La semaine prochaine, le 7 octobre, de nombreux représentants gouvernementaux se réuniront à Genève pour parler de la mise en œuvre de la campagne et s’engager à intensifier leurs efforts visant à résoudre ce problème.

À cette occasion, j’appelle les États membres du Conseil de l'Europe à adhérer sans réserves aux conventions pertinentes de l’ONU et du Conseil de l'Europe et à réaffirmer ainsi leur volonté d’éradiquer l’apatridie d’ici à 2024.

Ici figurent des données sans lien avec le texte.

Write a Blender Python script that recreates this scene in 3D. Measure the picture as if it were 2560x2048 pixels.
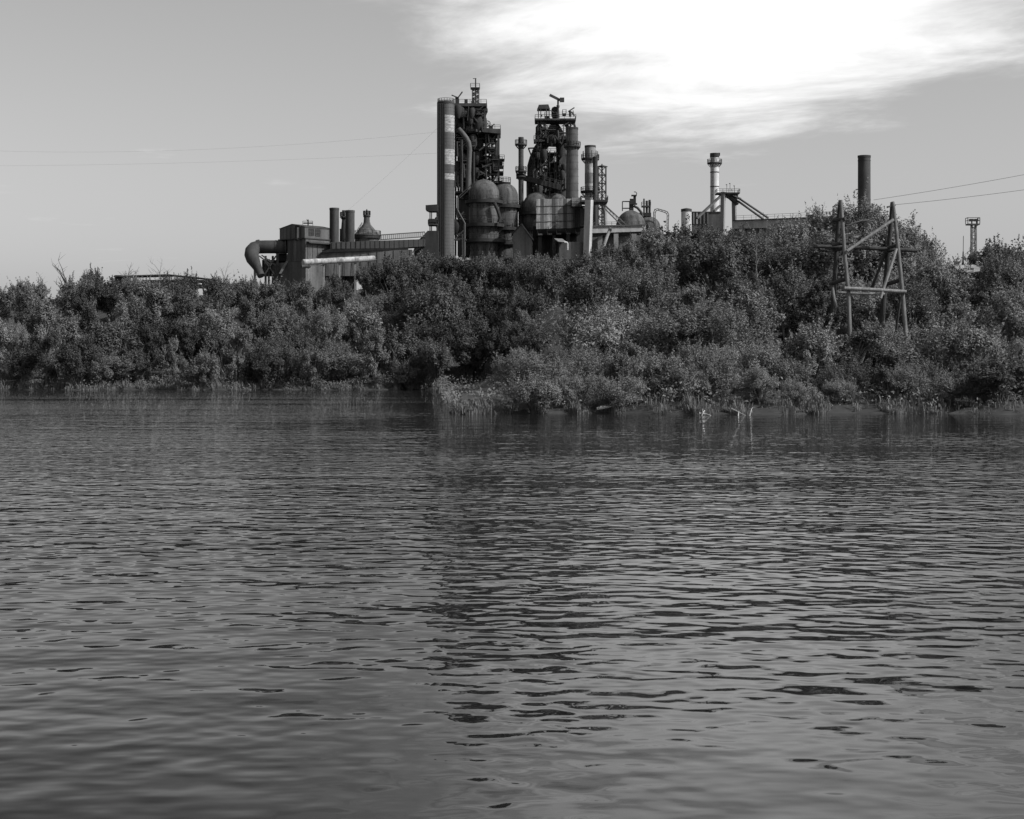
import bpy, math, random
import numpy as np
from mathutils import Vector

# ---------------------------------------------------------------- camera, sky, sun, exposure
for o in list(bpy.data.objects):
    bpy.data.objects.remove(o)
scene = bpy.context.scene
C = scene.collection
F = 4200.0            # focal length in photograph pixels
HZ = 925.0            # row of the true horizon in the photograph
CH = 3.0              # camera height above the water

cam = bpy.data.cameras.new('camera')
camo = bpy.data.objects.new('camera', cam)
C.objects.link(camo)
camo.location = (0, 0, CH)
camo.rotation_euler = (math.radians(90), 0, 0)
cam.sensor_width = 36
cam.lens = F / 2560 * 36
cam.shift_y = -(1024 - HZ) / 2560
cam.clip_end = 9000
scene.camera = camo

SUN_EL, SUN_AZ = math.radians(40), math.radians(112)      # azimuth clockwise from the view direction
world = bpy.data.worlds.new('World')
scene.world = world
world.use_nodes = True
nt = world.node_tree
N, L = nt.nodes, nt.links
bg = N['Background']
sky = N.new('ShaderNodeTexSky')
sky.sky_type = 'NISHITA'
sky.sun_disc = False
sky.sun_elevation = SUN_EL
sky.sun_rotation = SUN_AZ
sky.air_density = 1.0
sky.dust_density = 2.2
bw = N.new('ShaderNodeRGBToBW')
L.new(sky.outputs[0], bw.inputs[0])


def wm(op, a, b=None, c=None):
    n = N.new('ShaderNodeMath')
    n.operation = op
    for i, v in enumerate((a, b, c)):
        if v is None:
            continue
        if isinstance(v, (int, float)):
            n.inputs[i].default_value = v
        else:
            L.new(v, n.inputs[i])
    return n.outputs[0]


tc = N.new('ShaderNodeTexCoord')
sp = N.new('ShaderNodeSeparateXYZ')
L.new(tc.outputs['Generated'], sp.inputs[0])
dz = wm('MAXIMUM', sp.outputs[2], 0.03)
qx = wm('DIVIDE', sp.outputs[0], dz)
qy = wm('DIVIDE', sp.outputs[1], dz)
# a flat high cloud layer: thin streaked cirrus everywhere, plus a bright bank on the right, added in place of a light-leak glow
cv = N.new('ShaderNodeCombineXYZ')
L.new(wm('ADD', wm('MULTIPLY', qx, 0.75), wm('MULTIPLY', qy, 0.12)), cv.inputs[0])
L.new(wm('MULTIPLY', qy, 0.55), cv.inputs[1])
nz = N.new('ShaderNodeTexNoise')
nz.inputs['Scale'].default_value = 1.6
nz.inputs['Detail'].default_value = 9
nz.inputs['Roughness'].default_value = 0.62
nz.inputs['Distortion'].default_value = 0.35
L.new(cv.outputs[0], nz.inputs['Vector'])
ex = wm('DIVIDE', wm('SUBTRACT', qx, 0.66), 0.84)
ey = wm('DIVIDE', wm('SUBTRACT', qy, 4.0), 2.9)
r2 = wm('ADD', wm('MULTIPLY', ex, ex), wm('MULTIPLY', ey, ey))
bank = wm('SUBTRACT', 1.0, wm('POWER', r2, 0.6))  # outline of the added glow, shaped like a cloud bank
den = wm('ADD', wm('MULTIPLY', wm('SUBTRACT', nz.outputs[0], 0.5), 2.4), wm('MAXIMUM', bank, -0.75))
mr = N.new('ShaderNodeMapRange')
mr.interpolation_type = 'SMOOTHSTEP'
mr.inputs[1].default_value = -0.5
mr.inputs[2].default_value = 0.7
L.new(den, mr.inputs[0])
mx = N.new('ShaderNodeMix')
mx.data_type = 'FLOAT'
L.new(mr.outputs[0], mx.inputs[0])
L.new(bw.outputs[0], mx.inputs[2])
mx.inputs[3].default_value = 7.6
L.new(mx.outputs[0], bg.inputs[0])
bg.inputs[1].default_value = 0.145

sun = bpy.data.lights.new('sun', 'SUN')
sun.energy = 4.2
sun.angle = math.radians(0.53)
suno = bpy.data.objects.new('sun', sun)
C.objects.link(suno)
sd = Vector((math.sin(SUN_AZ) * math.cos(SUN_EL), math.cos(SUN_AZ) * math.cos(SUN_EL), math.sin(SUN_EL)))
suno.rotation_euler = sd.to_track_quat('Z', 'Y').to_euler()

vs = scene.view_settings
vs.view_transform = 'Standard'
vs.look = 'None'
vs.exposure = 0.0
vs.gamma = 1.0
vs.use_curve_mapping = False

# ---------------------------------------------------------------- helpers
rnd = random.Random(7)


def at(px, py, D):
    """photograph pixel at distance D (metres along the view) as a world point"""
    return Vector(((px - 1280) / F * D, D, CH + (HZ - py) / F * D))


def ss(t):
    t = min(1.0, max(0.0, t))
    return t * t * (3 - 2 * t)


SKYLINE = [(-900, 705), (0, 705), (220, 692), (380, 684), (600, 690), (700, 694), (780, 692), (860, 684), (900, 664), (960, 644), (1000, 636), (1100, 642),
           (1300, 628), (1420, 645), (1500, 625), (1580, 592), (1650, 566), (1750, 556), (1850, 556), (2000, 552),
           (2060, 540), (2200, 540), (2280, 580), (2330, 625), (2380, 662), (2440, 662), (2480, 620), (2520, 600),
           (2600, 600), (3600, 620)]


def skyline(px):
    for (a, ya), (b, yb) in zip(SKYLINE, SKYLINE[1:]):
        if px <= b:
            t = max(0, (px - a) / (b - a))
            return ya + (yb - ya) * t
    return 620


def shore(X):
    s = 252 + (115 - 252) * ss((X + 12.5) / 9.5)
    return s + 1.6 * math.sin(X * 0.31) + 1.1 * math.sin(X * 0.83 + 1.3) + 0.7 * math.sin(X * 2.3 + 0.4)


PLATEAU = 30.0


def ground_z(X, Y):
    if Y < 20:
        return 1.1 * ss((-Y) / 6) - 2.0 * ss((Y + 4) / 10)
    d = Y - shore(X)
    if d < 0:
        return -2.0 * ss(-d / 7) - 0.02
    px = 1280 + X / Y * F
    e = (HZ - skyline(px)) / F
    tgt = CH + e * Y - 7.4
    tgt = PLATEAU - math.log(1 + math.exp((PLATEAU - tgt) / 1.5)) * 1.5 if tgt > PLATEAU - 12 else tgt
    d1, d2 = d / 50, max(0, Y - 252) / 62
    r1 = (ss(d1) * 0.75 + 0.25 * min(1, d1)) * ss((X + 5) / 12)        # the near point
    r2 = ss(d2) * 0.75 + 0.25 * min(1, d2)                             # the far bank
    z = 0.55 * ss(d / 1.6) + max(0, tgt - 0.5) * max(r1, r2)
    z += 0.35 * math.sin(X * 0.37 + Y * 0.21) * ss(d / 10) + 0.25 * math.sin(X * 0.9 - Y * 0.53) * ss(d / 10)
    return z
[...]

La ratification de ces instruments est un grand pas en avant mais elle ne suffit pas. Les États membres devraient aussi prendre des mesures concrètes pour traiter les situations d’apatridie actuelles et pour éviter la perpétuation de l’apatridie. Ces mesures devraient notamment consister à établir des procédures de détermination du statut d’apatride, à garantir un enregistrement universel à la naissance, à faciliter les procédures de naturalisation pour les personnes apatrides et à éliminer tous les obstacles juridiques et administratifs injustifiés qui empêchent la délivrance de documents d’identité. Il importe aussi de veiller à ce que tous les enfants aient accès à une nationalité dès la naissance.

L’éradication de l’apatridie d’ici à 2024 est un objectif ambitieux mais réaliste. Les initiatives prises ces dernières années par plusieurs États membres montrent en effet que, en présence d’une réelle volonté politique, il est possible d’améliorer considérablement la vie des personnes privées de nationalité.


[1] À la fin août 2019, 38 États membres du Conseil de l'Europe étaient parties à la Convention de l’ONU relative au statut des apatrides (1954) et 32 à la Convention de l’ONU sur la réduction des cas d’apatridie (1961). Concernant les instruments pertinents du Conseil de l'Europe, 21 États membres avaient ratifié la Convention européenne sur la nationalité (1997) et sept seulement la Convention du Conseil de l’Europe sur la prévention des cas d’apatridie en relation avec la succession d’États (2006).